If we’re going to farm, let’s at least try something that will be sustainable, they thought.
So, keeping with the more than 100-year tradition, the McMakens began the process of converting the herd of 20 Horned Herefords they inherited from her father into a certified organic herd.
They were already set up for success, Deanna McMaken says: Worldwide, Herefords are one of the best-performing breeds on pasture. Plus, they’re very maternal, their meat marbles easily, and the animals are calm enough to let the McMakens work with ease.
Full circle. Deanna McMaken recalls her childhood on the farm, recounts memories of her family’s change from horsepower to tractors, of a small herd of dairy cattle, hogs and chickens, her grandfather’s apple orchard.
Those animals and the orchard let the Robertsons feast on fresh foods year-round. And that movement, to buy locally and eat in-season, has come full circle and opened doors for them, McMaken says.
“These days, ‘local’ means 100 miles from here,” McMaken says. “The market is already there, with people ready to support local agriculture and eat good food.
“Why should everyone’s beef come from a feedlot 2,000 miles away?”
Getting it right. Today, the herd has grown to about 120 head, a size the McMakens call just right.
And each of those animals is raised in a natural and organic way, beginning on the day they’re born.
The basis for the McMakens’ farm is health, they say, and it all starts in the nearly 450 acres they use to support the herd.

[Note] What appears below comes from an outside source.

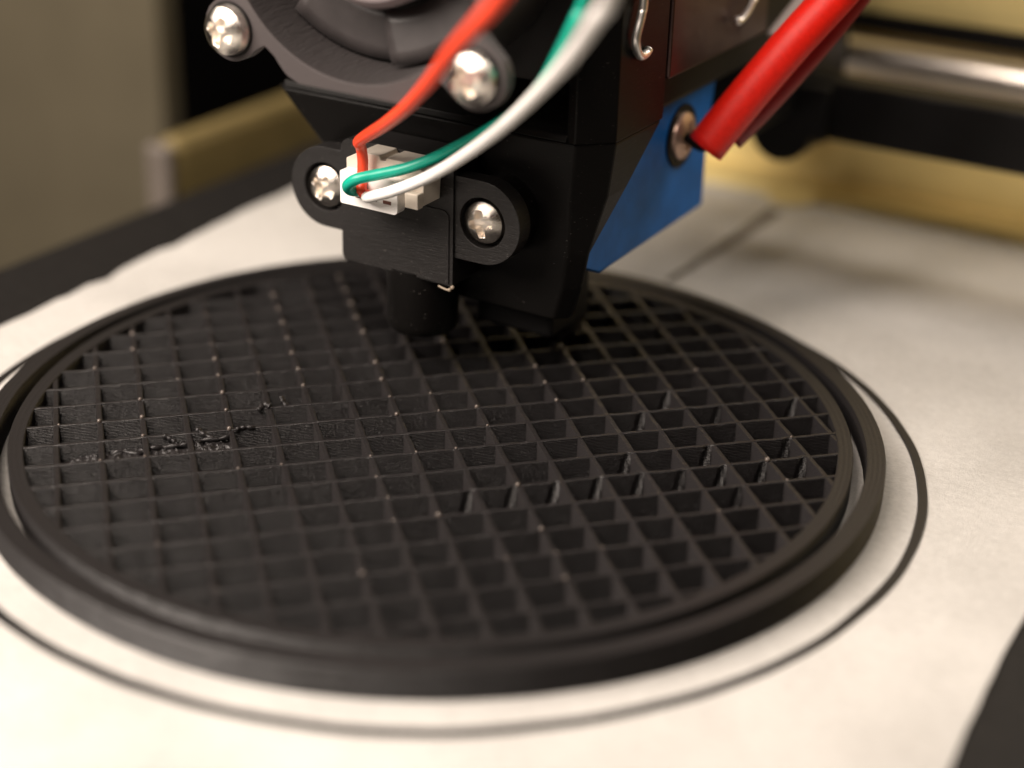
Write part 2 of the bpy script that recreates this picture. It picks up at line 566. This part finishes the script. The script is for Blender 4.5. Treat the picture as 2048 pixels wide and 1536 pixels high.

“Organic farming starts in the soil. If you get the soil in good shape, your animals will be healthy,” Dave McMaken says. “A healthy cow will raise a healthy calf.”
In growing the hay, ear corn, oats, spelts, barley, rye, or purchasing kelp and mineral supplements used to feed the herd, they keep in mind their end product and the steps it takes to get there.
“We’re always careful not to compromise our animals or their feed,” Dave McMaken says.
He hand-grinds their feed in small batches a couple times per week instead of once a month, and in place of dumping premixed feed from a bag. It’s his way of keeping all the nutrition in the feedbunk.
But the herd is mostly raised on hillside pastures that surround the farmstead in northwest Carroll County. Every animal on the farm likely gets grain at some point in its lifetime, but it’s a small amount, and stretched over time, the McMakens say.
“Grain is never our primary food. We’re trying to grow the animals, not fatten them.”
Performance. The couple also takes steps to keep their animals at peak performance: lots of trees in the pastures for shade, moving animals to fresh grass in new paddocks, weaning later, professional hauling.
Once cattle are harvested around 22 months of age, their local butcher lets the meat age three weeks to what the McMakens call perfection.
“The marbling is just right, it’s tender, the meat is good,” Deanna McMaken says.
Marketing. The Rose Ridge Farm label graces strip steaks and rump roasts hauled from here to farmers’ markets in Akron, Peninsula, Crocker Park in Westlake and North Royalton.
And the consumers there eat them up.
“We hear regularly, ‘I don’t eat grocery store beef,’ from our customers,” Deanna McMaken says.
“We didn’t create that, the large feedlots and grocery stores did. We’re here providing an alternative.”
“All we can do is wave our little flag and say this is really good food,” she says.
Farm-raised, fresh, local. The coolers are empty. It must be good.